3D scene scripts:
┄┄┄┄┄┄

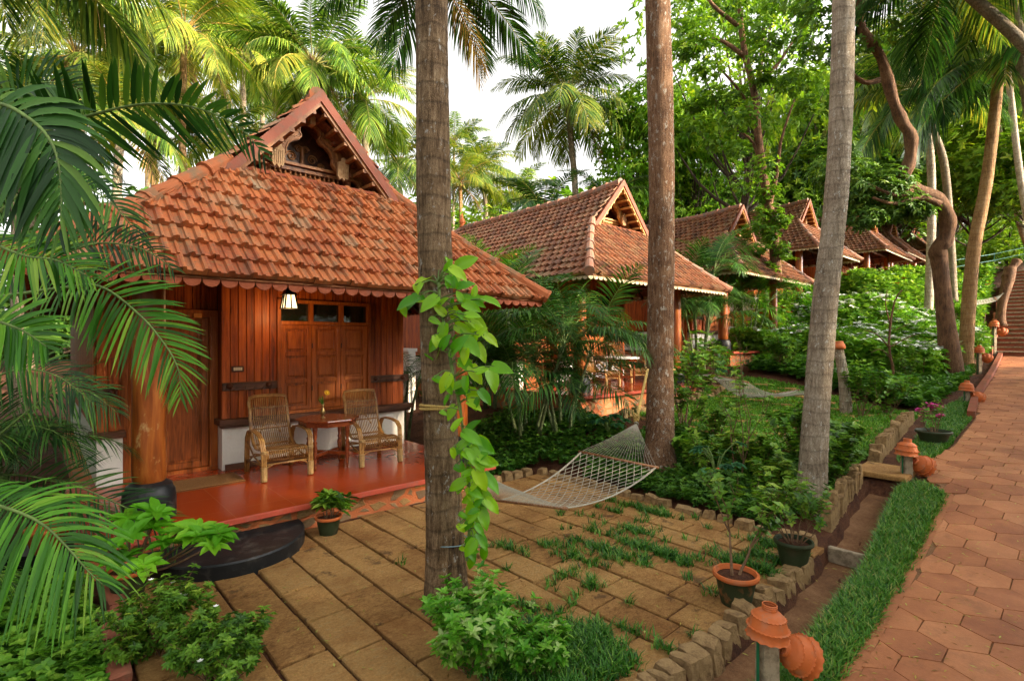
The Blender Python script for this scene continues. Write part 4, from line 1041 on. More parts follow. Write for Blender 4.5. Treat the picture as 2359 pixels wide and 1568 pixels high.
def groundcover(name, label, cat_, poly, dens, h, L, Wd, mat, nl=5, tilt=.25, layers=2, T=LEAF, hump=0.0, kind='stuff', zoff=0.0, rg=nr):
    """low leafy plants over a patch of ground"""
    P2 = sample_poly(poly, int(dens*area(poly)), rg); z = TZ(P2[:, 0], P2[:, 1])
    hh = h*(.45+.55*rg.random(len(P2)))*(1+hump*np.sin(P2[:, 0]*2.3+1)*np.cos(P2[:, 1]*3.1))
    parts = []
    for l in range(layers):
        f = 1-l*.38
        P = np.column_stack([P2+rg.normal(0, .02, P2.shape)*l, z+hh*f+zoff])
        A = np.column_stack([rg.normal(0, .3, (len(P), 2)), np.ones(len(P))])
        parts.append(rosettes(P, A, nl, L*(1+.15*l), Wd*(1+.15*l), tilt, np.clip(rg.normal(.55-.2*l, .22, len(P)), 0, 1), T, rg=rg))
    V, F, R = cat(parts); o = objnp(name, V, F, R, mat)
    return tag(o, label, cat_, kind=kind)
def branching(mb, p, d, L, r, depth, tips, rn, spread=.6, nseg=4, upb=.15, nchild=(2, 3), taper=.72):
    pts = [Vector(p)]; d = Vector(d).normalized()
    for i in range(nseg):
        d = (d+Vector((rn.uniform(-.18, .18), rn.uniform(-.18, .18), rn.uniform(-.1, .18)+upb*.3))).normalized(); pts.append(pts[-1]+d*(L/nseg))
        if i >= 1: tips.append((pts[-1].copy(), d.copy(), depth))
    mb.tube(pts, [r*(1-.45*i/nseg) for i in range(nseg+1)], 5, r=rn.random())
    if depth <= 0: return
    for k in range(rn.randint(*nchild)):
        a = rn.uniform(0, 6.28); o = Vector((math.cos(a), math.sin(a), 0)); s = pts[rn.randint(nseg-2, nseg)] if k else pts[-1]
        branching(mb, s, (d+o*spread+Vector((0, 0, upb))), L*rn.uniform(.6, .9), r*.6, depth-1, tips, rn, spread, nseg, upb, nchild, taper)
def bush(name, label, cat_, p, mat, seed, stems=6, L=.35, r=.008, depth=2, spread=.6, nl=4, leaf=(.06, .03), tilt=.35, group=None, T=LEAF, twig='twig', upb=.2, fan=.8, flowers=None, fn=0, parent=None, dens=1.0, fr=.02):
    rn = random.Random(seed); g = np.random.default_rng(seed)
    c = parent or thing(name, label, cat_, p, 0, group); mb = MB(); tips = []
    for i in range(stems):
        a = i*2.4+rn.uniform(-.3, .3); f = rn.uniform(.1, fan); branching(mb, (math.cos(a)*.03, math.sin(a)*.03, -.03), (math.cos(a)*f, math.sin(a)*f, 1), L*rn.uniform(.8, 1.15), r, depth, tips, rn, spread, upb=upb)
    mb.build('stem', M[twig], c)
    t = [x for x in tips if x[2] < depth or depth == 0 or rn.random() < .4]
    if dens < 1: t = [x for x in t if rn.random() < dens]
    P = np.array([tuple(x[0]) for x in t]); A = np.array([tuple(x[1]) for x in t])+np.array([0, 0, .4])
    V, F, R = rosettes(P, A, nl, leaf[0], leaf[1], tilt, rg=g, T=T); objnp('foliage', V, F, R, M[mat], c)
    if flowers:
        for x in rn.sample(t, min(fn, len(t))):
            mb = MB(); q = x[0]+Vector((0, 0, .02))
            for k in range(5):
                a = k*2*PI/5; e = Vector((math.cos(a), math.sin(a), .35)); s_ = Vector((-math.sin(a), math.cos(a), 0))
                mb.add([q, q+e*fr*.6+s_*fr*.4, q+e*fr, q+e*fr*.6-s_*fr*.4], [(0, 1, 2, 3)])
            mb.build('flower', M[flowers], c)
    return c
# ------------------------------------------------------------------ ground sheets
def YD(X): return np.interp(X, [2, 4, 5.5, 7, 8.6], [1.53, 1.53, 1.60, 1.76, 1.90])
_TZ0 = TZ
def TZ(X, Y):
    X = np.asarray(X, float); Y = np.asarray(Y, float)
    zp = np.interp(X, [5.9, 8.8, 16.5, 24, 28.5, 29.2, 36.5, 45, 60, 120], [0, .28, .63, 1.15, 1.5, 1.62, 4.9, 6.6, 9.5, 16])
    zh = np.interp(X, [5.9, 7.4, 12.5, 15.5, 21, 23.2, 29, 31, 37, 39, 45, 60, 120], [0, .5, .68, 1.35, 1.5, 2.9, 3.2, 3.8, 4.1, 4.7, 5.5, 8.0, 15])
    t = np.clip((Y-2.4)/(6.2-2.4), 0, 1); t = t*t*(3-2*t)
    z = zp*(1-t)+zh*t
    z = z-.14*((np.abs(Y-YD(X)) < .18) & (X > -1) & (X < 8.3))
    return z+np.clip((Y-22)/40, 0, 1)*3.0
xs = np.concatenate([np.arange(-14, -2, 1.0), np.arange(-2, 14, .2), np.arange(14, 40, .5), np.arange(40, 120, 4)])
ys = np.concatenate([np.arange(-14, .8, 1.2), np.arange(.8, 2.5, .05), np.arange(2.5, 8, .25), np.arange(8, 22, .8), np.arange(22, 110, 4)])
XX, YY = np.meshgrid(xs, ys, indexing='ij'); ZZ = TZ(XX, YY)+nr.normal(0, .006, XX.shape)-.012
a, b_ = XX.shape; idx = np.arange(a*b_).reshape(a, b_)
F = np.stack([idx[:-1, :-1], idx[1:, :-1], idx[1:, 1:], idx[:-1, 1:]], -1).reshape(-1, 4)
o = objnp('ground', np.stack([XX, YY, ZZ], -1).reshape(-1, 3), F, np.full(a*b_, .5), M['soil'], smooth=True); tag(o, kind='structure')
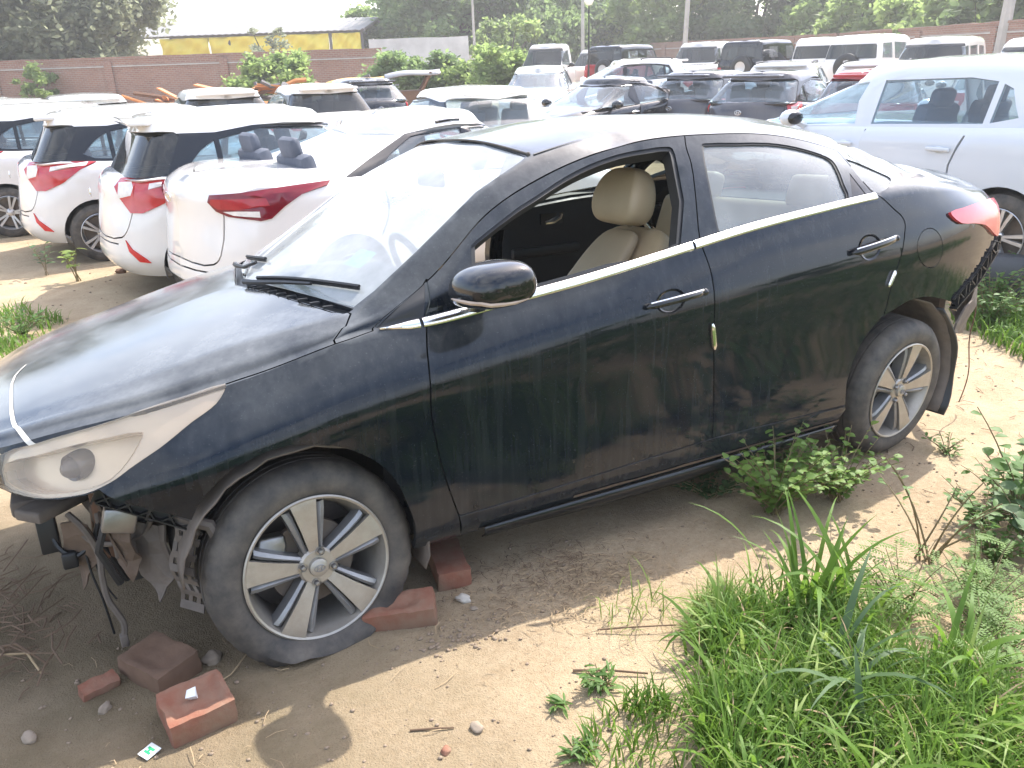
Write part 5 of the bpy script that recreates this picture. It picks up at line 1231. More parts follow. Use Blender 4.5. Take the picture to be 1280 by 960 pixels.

┄┄┄┄┄┄

▶ _REQUIRED WORK_
Leave out the pictures and copy the rest of the material above exactly.

▶ _FINISHED EXERCISE_
The Blender Python script for this scene continues. Write part 4, from line 1041 on. More parts follow. Write for Blender 4.5. Treat the picture as 2359 pixels wide and 1568 pixels high.
def groundcover(name, label, cat_, poly, dens, h, L, Wd, mat, nl=5, tilt=.25, layers=2, T=LEAF, hump=0.0, kind='stuff', zoff=0.0, rg=nr):
    """low leafy plants over a patch of ground"""
    P2 = sample_poly(poly, int(dens*area(poly)), rg); z = TZ(P2[:, 0], P2[:, 1])
    hh = h*(.45+.55*rg.random(len(P2)))*(1+hump*np.sin(P2[:, 0]*2.3+1)*np.cos(P2[:, 1]*3.1))
    parts = []
    for l in range(layers):
        f = 1-l*.38
        P = np.column_stack([P2+rg.normal(0, .02, P2.shape)*l, z+hh*f+zoff])
        A = np.column_stack([rg.normal(0, .3, (len(P), 2)), np.ones(len(P))])
        parts.append(rosettes(P, A, nl, L*(1+.15*l), Wd*(1+.15*l), tilt, np.clip(rg.normal(.55-.2*l, .22, len(P)), 0, 1), T, rg=rg))
    V, F, R = cat(parts); o = objnp(name, V, F, R, mat)
    return tag(o, label, cat_, kind=kind)
def branching(mb, p, d, L, r, depth, tips, rn, spread=.6, nseg=4, upb=.15, nchild=(2, 3), taper=.72):
    pts = [Vector(p)]; d = Vector(d).normalized()
    for i in range(nseg):
        d = (d+Vector((rn.uniform(-.18, .18), rn.uniform(-.18, .18), rn.uniform(-.1, .18)+upb*.3))).normalized(); pts.append(pts[-1]+d*(L/nseg))
        if i >= 1: tips.append((pts[-1].copy(), d.copy(), depth))
    mb.tube(pts, [r*(1-.45*i/nseg) for i in range(nseg+1)], 5, r=rn.random())
    if depth <= 0: return
    for k in range(rn.randint(*nchild)):
        a = rn.uniform(0, 6.28); o = Vector((math.cos(a), math.sin(a), 0)); s = pts[rn.randint(nseg-2, nseg)] if k else pts[-1]
        branching(mb, s, (d+o*spread+Vector((0, 0, upb))), L*rn.uniform(.6, .9), r*.6, depth-1, tips, rn, spread, nseg, upb, nchild, taper)
def bush(name, label, cat_, p, mat, seed, stems=6, L=.35, r=.008, depth=2, spread=.6, nl=4, leaf=(.06, .03), tilt=.35, group=None, T=LEAF, twig='twig', upb=.2, fan=.8, flowers=None, fn=0, parent=None, dens=1.0, fr=.02):
    rn = random.Random(seed); g = np.random.default_rng(seed)
    c = parent or thing(name, label, cat_, p, 0, group); mb = MB(); tips = []
    for i in range(stems):
        a = i*2.4+rn.uniform(-.3, .3); f = rn.uniform(.1, fan); branching(mb, (math.cos(a)*.03, math.sin(a)*.03, -.03), (math.cos(a)*f, math.sin(a)*f, 1), L*rn.uniform(.8, 1.15), r, depth, tips, rn, spread, upb=upb)
    mb.build('stem', M[twig], c)
    t = [x for x in tips if x[2] < depth or depth == 0 or rn.random() < .4]
    if dens < 1: t = [x for x in t if rn.random() < dens]
    P = np.array([tuple(x[0]) for x in t]); A = np.array([tuple(x[1]) for x in t])+np.array([0, 0, .4])
    V, F, R = rosettes(P, A, nl, leaf[0], leaf[1], tilt, rg=g, T=T); objnp('foliage', V, F, R, M[mat], c)
    if flowers:
        for x in rn.sample(t, min(fn, len(t))):
            mb = MB(); q = x[0]+Vector((0, 0, .02))
            for k in range(5):
                a = k*2*PI/5; e = Vector((math.cos(a), math.sin(a), .35)); s_ = Vector((-math.sin(a), math.cos(a), 0))
                mb.add([q, q+e*fr*.6+s_*fr*.4, q+e*fr, q+e*fr*.6-s_*fr*.4], [(0, 1, 2, 3)])
            mb.build('flower', M[flowers], c)
    return c
# ------------------------------------------------------------------ ground sheets
def YD(X): return np.interp(X, [2, 4, 5.5, 7, 8.6], [1.53, 1.53, 1.60, 1.76, 1.90])
_TZ0 = TZ
def TZ(X, Y):
    X = np.asarray(X, float); Y = np.asarray(Y, float)
    zp = np.interp(X, [5.9, 8.8, 16.5, 24, 28.5, 29.2, 36.5, 45, 60, 120], [0, .28, .63, 1.15, 1.5, 1.62, 4.9, 6.6, 9.5, 16])
    zh = np.interp(X, [5.9, 7.4, 12.5, 15.5, 21, 23.2, 29, 31, 37, 39, 45, 60, 120], [0, .5, .68, 1.35, 1.5, 2.9, 3.2, 3.8, 4.1, 4.7, 5.5, 8.0, 15])
    t = np.clip((Y-2.4)/(6.2-2.4), 0, 1); t = t*t*(3-2*t)
    z = zp*(1-t)+zh*t
    z = z-.14*((np.abs(Y-YD(X)) < .18) & (X > -1) & (X < 8.3))
    return z+np.clip((Y-22)/40, 0, 1)*3.0
xs = np.concatenate([np.arange(-14, -2, 1.0), np.arange(-2, 14, .2), np.arange(14, 40, .5), np.arange(40, 120, 4)])
ys = np.concatenate([np.arange(-14, .8, 1.2), np.arange(.8, 2.5, .05), np.arange(2.5, 8, .25), np.arange(8, 22, .8), np.arange(22, 110, 4)])
XX, YY = np.meshgrid(xs, ys, indexing='ij'); ZZ = TZ(XX, YY)+nr.normal(0, .006, XX.shape)-.012
a, b_ = XX.shape; idx = np.arange(a*b_).reshape(a, b_)
F = np.stack([idx[:-1, :-1], idx[1:, :-1], idx[1:, 1:], idx[:-1, 1:]], -1).reshape(-1, 4)
o = objnp('ground', np.stack([XX, YY, ZZ], -1).reshape(-1, 3), F, np.full(a*b_, .5), M['soil'], smooth=True); tag(o, kind='structure')
Write part 5 of the bpy script that recreates this picture. It picks up at line 1231. More parts follow. Use Blender 4.5. Take the picture to be 1280 by 960 pixels.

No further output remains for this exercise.